Unterdessen hatte am Wochenende der Vorsitzende der AfD-Fraktion im rheinland-pfälzischen Landtag, Uwe Junge, das Ende seiner politischen Karriere bekanntgegeben. Nach „sieben langen und wechselvollen Jahren“ habe er sich auch aus gesundheitlichen Gründen entschieden, nach Ablauf der Legislaturperiode 2021 in den Ruhestand zu gehen. Junge ist seit dem Gründungsjahr der AfD 2013 Mitglied der Partei. Von 2015 bis November 2019 war er Vorsitzender des rheinland-pfälzischen Landesverbands. Seinen Rücktritt von diesem Amt hatte er damit begründet, sich ganz auf einen angestrebten Posten im AfD-Bundesvorstand konzentrieren zu wollen. Beim Parteitag in Braunschweig Ende November unterlag er jedoch bei der Wahl zum Zweiten Stellvertretenden Vorsitzenden. Junge trat stets als prononcierter innerparteilicher Kritiker des „Flügels“ öffentlich in Erscheinung.

Dessen geforderte Auflösung hat der AfD-Bundesvorstand in seiner Telefonkonferenz am Montag noch einmal konkretisiert. Ohne Gegenstimmen beschloß das Gremium, daß die „Flügel“-Verantwortlichen unter anderem die Internet-seite abschalten und die Administratorenrechte der Seiten in den Sozialen Netzwerken an die Bundesgeschäftstelle der AfD übergeben müssen. Die Rechte am Logo, das als Wort-Bild-Marke auf Björn Höcke registriert ist, sollen an eine für die AfD tätige Anwaltskanzlei übertragen werden. Vor allem muß der „Flügel“ bis zum 30. April erklären, daß alle sogenannten „Obleute“ abberufen und diese Strukturen aufgelöst sind. Am Freitag nach Ostern muß sich Thüringens Landesvorsitzender Björn Höcke dann im Bundesvorstand zu seiner Äußerung und umstrittenen Wortwahl („ausschwitzen“) bei einem „Flügel“-Treffen in Sachsen-Anhalt äußern. 

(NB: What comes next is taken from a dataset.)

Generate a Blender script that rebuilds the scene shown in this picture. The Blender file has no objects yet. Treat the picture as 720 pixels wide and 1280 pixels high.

In einem Interview mit JF online, das allgemein als ein erstes deutliches Zurückrudern Meuthens aufgefaßt wurde, forderte der Parteichef schließlich seine Parteifreunde und sich selbst auf: „Wir sollten einen Gang herunterschalten.“ Das war mit Sicherheit deeskalierend gemeint.

Tatsächlich schaltet man – um im Bild zu bleiben – beim Autofahren nicht nur runter, um einen Bremsvorgang einzuleiten, sondern auch dann, wenn man genau das Gegenteil will: die Drehzahl erhöhen und beschleunigen. Der eine oder andere könnte auch die zweite Schlußfolgerung daraus ziehen. Daß die Diskussion, die die Gemüter so erhitzt hatte und persönliche Verwerfungen an der Spitze deutlich werden ließ, nun wirklich beendet ist, glauben vermutlich nur wenige.